Smallhythe Place
Smallhythe Tenterden Kent TN30 7NG
From the outside, this is a quintessential English cottage, all wooden beams, leaning walls and crumbling plaster, with a rambling cottage garden, an orchard and a stream running through the grounds. It's an utterly charming vision – and once you add to that the fact that this was the home of unconventional Victorian stage actress Ellen Terry, filled with her effects and theatrical memorabilia, you have a quirky, fascinating day out. Wandering through the crooked rooms, floorboards creaking underfoot and mullion windows letting in shafts of softly diffused sunlight, you can peruse cabinet upon cabinet of programmes, jewellery, costumes, posters and stage make up, photos, paintings, playbills and diaries, all relating to Terry's rich and rather bohemian world.
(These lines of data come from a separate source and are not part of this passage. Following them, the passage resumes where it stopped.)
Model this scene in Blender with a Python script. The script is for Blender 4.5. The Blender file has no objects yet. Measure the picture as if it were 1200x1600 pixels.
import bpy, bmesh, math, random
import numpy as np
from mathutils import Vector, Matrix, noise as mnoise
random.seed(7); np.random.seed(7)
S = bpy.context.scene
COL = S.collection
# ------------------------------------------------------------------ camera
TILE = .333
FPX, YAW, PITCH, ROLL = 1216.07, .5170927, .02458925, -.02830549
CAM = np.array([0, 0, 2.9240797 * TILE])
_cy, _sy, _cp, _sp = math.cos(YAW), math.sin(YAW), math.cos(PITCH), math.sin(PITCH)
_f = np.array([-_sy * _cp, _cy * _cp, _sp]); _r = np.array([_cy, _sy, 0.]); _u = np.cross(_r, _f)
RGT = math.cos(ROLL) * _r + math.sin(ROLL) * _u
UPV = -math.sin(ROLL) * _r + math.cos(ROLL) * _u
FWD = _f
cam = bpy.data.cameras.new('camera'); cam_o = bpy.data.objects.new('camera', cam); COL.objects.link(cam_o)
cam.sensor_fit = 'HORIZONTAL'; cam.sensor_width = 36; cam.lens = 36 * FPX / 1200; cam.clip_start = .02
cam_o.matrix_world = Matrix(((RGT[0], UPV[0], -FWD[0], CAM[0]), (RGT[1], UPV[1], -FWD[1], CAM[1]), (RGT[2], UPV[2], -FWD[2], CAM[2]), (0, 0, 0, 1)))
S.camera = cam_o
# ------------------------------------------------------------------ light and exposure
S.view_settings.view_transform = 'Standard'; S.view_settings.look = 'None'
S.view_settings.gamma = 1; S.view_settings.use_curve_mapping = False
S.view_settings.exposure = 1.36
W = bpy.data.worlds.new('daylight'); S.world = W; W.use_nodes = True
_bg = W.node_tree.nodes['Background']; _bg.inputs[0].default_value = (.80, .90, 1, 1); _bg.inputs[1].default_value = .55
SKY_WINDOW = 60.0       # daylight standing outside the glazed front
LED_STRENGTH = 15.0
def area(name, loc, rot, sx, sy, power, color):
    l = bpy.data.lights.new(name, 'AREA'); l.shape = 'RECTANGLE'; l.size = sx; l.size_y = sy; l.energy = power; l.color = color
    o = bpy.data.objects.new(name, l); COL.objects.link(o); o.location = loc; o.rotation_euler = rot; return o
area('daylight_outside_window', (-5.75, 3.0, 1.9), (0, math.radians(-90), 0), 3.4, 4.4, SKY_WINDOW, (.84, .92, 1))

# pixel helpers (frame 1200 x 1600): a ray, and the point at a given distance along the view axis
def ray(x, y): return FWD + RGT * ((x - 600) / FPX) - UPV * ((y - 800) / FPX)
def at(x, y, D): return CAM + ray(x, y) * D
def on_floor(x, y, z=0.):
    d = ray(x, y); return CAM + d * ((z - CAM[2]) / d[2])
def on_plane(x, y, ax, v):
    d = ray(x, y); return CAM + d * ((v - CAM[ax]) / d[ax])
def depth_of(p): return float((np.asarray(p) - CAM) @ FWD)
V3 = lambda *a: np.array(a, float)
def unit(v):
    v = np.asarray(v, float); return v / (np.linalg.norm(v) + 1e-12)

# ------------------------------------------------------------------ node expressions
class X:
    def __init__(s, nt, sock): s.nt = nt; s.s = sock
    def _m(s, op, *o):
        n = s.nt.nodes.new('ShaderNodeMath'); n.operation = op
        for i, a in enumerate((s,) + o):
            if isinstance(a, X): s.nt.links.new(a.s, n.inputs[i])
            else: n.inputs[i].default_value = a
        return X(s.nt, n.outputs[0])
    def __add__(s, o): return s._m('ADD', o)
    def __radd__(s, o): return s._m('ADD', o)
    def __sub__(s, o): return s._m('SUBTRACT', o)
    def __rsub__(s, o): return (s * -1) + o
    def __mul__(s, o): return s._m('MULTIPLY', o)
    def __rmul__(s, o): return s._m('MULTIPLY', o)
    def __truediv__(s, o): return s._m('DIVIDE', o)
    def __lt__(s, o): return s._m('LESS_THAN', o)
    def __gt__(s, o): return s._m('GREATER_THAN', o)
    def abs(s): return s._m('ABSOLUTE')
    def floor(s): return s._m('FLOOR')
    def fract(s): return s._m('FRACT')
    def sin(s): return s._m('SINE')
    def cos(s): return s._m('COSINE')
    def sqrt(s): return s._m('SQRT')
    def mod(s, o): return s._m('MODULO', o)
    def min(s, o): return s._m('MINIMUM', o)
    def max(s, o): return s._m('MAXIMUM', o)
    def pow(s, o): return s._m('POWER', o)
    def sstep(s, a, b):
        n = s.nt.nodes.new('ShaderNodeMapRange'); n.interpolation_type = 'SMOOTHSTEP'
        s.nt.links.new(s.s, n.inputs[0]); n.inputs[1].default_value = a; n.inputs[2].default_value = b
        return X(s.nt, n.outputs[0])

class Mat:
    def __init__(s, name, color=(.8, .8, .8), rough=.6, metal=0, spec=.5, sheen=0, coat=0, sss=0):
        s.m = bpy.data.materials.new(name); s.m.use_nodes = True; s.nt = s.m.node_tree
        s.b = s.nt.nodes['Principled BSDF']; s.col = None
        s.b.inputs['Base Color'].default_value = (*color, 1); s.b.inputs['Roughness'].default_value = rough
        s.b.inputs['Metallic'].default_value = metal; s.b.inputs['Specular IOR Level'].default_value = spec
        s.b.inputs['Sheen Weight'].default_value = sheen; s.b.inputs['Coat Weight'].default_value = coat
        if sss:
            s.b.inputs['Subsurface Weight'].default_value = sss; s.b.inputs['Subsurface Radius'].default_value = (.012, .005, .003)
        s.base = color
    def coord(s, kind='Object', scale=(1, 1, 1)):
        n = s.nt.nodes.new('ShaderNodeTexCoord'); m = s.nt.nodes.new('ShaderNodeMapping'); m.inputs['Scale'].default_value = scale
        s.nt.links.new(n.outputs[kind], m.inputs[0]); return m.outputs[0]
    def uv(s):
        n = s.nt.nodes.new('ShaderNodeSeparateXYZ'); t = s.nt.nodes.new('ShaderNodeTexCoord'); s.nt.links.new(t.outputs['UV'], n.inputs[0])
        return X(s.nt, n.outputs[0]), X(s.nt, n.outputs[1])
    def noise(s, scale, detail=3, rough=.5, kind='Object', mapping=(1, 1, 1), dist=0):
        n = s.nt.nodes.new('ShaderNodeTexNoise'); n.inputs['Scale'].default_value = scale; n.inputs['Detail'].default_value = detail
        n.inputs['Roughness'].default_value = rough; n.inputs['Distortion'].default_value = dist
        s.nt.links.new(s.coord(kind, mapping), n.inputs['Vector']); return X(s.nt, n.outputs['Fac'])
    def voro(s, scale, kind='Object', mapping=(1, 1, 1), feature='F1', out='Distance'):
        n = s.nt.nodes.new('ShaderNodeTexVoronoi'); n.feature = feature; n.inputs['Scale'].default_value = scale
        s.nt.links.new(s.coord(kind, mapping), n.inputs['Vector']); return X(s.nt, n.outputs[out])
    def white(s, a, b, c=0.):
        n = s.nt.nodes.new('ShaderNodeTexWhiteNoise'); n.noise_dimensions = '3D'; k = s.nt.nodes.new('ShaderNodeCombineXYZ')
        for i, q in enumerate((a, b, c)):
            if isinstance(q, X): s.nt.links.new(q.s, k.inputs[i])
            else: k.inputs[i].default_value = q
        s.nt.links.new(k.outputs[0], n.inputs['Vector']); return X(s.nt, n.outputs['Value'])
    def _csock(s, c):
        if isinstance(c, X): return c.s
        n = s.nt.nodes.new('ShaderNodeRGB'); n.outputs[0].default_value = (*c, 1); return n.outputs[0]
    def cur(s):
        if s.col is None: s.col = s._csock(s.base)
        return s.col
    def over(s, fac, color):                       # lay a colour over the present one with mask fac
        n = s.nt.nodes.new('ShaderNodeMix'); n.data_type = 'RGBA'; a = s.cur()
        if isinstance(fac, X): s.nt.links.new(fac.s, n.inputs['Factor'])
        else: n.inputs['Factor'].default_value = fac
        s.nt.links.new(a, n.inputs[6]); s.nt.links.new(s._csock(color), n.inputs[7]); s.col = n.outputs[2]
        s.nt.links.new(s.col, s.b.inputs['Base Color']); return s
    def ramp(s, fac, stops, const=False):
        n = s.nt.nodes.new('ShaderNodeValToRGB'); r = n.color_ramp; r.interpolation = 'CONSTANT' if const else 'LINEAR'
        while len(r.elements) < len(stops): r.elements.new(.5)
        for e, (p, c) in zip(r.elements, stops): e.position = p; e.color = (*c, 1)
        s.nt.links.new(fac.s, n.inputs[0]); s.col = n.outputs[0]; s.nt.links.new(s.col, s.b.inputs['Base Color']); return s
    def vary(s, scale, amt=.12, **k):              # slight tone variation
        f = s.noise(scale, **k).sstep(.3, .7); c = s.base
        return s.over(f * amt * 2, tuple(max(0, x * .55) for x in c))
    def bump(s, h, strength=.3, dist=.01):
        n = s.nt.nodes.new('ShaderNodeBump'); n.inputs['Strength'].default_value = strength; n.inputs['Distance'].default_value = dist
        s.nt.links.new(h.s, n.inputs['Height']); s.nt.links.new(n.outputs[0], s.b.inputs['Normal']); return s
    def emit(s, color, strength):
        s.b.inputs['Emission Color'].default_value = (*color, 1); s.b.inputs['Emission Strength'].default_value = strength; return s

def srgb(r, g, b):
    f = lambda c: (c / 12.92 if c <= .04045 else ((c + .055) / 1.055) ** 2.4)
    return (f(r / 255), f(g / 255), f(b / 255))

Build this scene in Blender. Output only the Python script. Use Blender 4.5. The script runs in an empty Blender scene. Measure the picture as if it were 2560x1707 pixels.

Star of the show is the actress's notorious "beetle wing" dress, a shimmering green sheath, sparkling with real Jewel Beetle wings, that she wore when playing Lady Macbeth in 1888 – a performance that was, by all accounts, groundbreaking in its naturalism. A panel nearby will remind you where you may have seen this stunning robe before – in John Singer Sargent's dramatic Pre-Raphaelite painting of 1889, portraying Terry with ghost-white face and red lips, thick auburn braids tumbling over her shoulders and pale arms raised in dramatic appeal.